The Renaissance rekindled love for the arts, including theater. Ever hear of a guy called Shakespeare? 😉 He revolutionized stage plays, introducing complex characters and soliloquies to English theater, forever changing the game.

16th Century

Italian Innovation

That traditional “stage” shape we all know is thanks to Italy. It’s called the “proscenium arch stage” and was created in the 16th century. This design framed the stage, creating a “picture” of the scene, much like a modern theater.

17th Century

French Flair

The 17th century in France was all about drama and decadence. Molière brought comedy and satire to the stage, proving that a well-placed jab at society can be both enlightening and entertaining.

19th Century


The 19th century introduced gas lighting, transforming how we experience theater. Suddenly, stage lighting could convey time of day, mood, and even foreshadow events. It’s like the first filter for live performance.

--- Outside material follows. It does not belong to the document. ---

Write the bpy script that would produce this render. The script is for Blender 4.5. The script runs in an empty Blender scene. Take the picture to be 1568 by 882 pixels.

The Savoy Theatre in London, 1881, becomes the first public building lit entirely by electricity. It was the dawn of a new era for theatergoers, who no longer risked a fire hazard with their evening entertainment.

20th Century

Did you hear that?

The 20th century and the advent of the loudspeaker revolutionized sound design. Background music and sound effects could now wrap around the audience, creating an immersive experience long before surround sound in cinemas.

Did you know?

Trap Doors: Trap doors have been a part of theater’s magic since the ancient days! The oldest surviving “modern” theater, the Teatro Olimpico in Vicenza, Italy, built in 1585, features trap doors in its design, allowing for surprising entrances and exits.

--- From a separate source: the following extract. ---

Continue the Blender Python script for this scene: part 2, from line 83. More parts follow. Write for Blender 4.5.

Theatrical Makeup: The use of makeup to enhance or alter an actor’s appearance dates back to the ancient Greeks and Romans, but the formulation of greasepaint, a precursor to modern theatrical makeup, occurred in the 1860s century by German actor Carl Baudin.

* Spotlights: The spotlight, as we know it, came into use in the late 19th century. These intense beams of light were initially created using limelight, a process involving a block of quicklime heated by an oxyhydrogen flame, directing focus with dramatic effect.

* Smoke and Fog Machines: The use of smoke and fog for atmospheric effects can be traced back to the early 20th century. Theaters used furnaces to create both smoke and attached boilers for steam, which they would release onto the stage through pipes and valves. However, the more sophisticated machines we’re familiar with today, using dry ice or mineral oil, became popular in theater productions by the mid-20th century.

* Moving-Picture Cameras: The invention of the moving-picture camera in the late 19th century by inventors like Thomas Edison and the Lumière brothers revolutionized storytelling, leading to the birth of cinema. The first successful public projection of motion pictures was in 1895.